2. Merriweather Post Pavilion – Animal Collective
Much has happened in the world of Brooklyn sensations Animal Collective since this album leaked on Christmas Day of last year. Merriweather nearly reached the Billboard charts in vinyl sales alone (in the dead of winter, no less!), performed on Letterman (“Paul, do you have anything for the trick-or-treaters?”) and got praise from everyone from M.I.A. to Twilight author Stephenie Meyer. What’s the fuss? Merriweather combines the group’s penchant for repetition with very shiny production in their bounciest, most contagious songs yet, from “My Girls” to “Summertime Clothes” to “Brothersport.” Lyrically, the collective is less secretive, focusing on the communion of domestic life, the simple value of “Daily Routine,” strange and joyful monogamy. Next up: a record about bittersweet fame?
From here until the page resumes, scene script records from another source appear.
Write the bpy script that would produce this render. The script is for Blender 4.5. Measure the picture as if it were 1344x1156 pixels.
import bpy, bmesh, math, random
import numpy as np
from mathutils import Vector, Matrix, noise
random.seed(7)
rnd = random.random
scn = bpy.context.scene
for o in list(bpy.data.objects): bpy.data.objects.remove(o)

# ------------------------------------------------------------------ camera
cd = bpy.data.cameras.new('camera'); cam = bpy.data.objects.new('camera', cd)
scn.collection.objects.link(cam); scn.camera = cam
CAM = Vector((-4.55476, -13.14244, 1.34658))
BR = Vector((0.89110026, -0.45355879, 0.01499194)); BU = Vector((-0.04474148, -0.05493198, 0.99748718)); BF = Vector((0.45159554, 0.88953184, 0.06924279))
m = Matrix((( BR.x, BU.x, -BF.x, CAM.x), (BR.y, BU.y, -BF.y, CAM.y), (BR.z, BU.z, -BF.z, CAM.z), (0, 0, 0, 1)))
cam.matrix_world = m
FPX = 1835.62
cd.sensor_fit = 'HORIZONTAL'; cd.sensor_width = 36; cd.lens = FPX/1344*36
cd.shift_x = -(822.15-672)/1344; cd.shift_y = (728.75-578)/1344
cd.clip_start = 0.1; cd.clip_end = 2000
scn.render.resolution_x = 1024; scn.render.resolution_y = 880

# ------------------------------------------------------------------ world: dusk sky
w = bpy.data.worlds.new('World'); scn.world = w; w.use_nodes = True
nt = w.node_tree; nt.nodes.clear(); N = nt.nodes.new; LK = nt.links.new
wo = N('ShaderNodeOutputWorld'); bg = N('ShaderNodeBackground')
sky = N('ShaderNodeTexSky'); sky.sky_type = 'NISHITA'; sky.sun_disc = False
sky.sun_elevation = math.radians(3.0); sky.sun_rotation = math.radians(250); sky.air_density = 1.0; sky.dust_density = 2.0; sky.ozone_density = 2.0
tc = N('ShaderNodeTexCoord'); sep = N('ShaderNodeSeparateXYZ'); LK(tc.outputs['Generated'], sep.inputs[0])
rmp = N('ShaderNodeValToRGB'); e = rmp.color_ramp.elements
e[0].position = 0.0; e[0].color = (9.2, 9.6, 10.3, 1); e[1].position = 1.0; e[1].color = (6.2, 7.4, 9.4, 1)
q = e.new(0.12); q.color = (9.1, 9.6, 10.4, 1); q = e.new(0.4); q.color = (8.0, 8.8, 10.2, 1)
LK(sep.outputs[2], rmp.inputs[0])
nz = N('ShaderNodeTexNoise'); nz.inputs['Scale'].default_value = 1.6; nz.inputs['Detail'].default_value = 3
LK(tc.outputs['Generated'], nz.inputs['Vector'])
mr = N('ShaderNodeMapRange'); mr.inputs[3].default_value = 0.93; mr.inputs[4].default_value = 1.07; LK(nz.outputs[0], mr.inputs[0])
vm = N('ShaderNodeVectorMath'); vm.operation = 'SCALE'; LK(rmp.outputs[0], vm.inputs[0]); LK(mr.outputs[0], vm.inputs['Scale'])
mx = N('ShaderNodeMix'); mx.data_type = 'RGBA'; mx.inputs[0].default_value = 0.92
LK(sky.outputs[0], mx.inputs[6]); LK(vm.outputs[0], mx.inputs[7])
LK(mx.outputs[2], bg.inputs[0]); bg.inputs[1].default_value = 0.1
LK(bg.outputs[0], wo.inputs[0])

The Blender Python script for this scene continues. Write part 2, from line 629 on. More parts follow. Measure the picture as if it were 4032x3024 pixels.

1. Wolfgang Amadeus Phoenix – Phoenix
All my friends love this album: the one that loves racing cars to the thrash of Metallica, the one that has a (worrying) crush on Ron Weasley, the sloppy-eyed burnout, the earnest farm boy, even my mom. Wolfgang Amadeus Phoenix is not the most innovative release of the year, but it is the most universally likable. It’s your favorite child, skipping, grinning and forever curious. Thomas Mars sings in earnest questions: “Who’s the boy you like the most?” and “Where would you go with a lasso?” and “Could you go and run into me?” This French quartet has been playing together since childhood, and it shows in the fake out into of ”Lisztomania” and the rushing two-part “Love Like a Sunset.” Wolfgang is so clearly the work of a band, an album so pure in spirit and a piece much too fun to describe.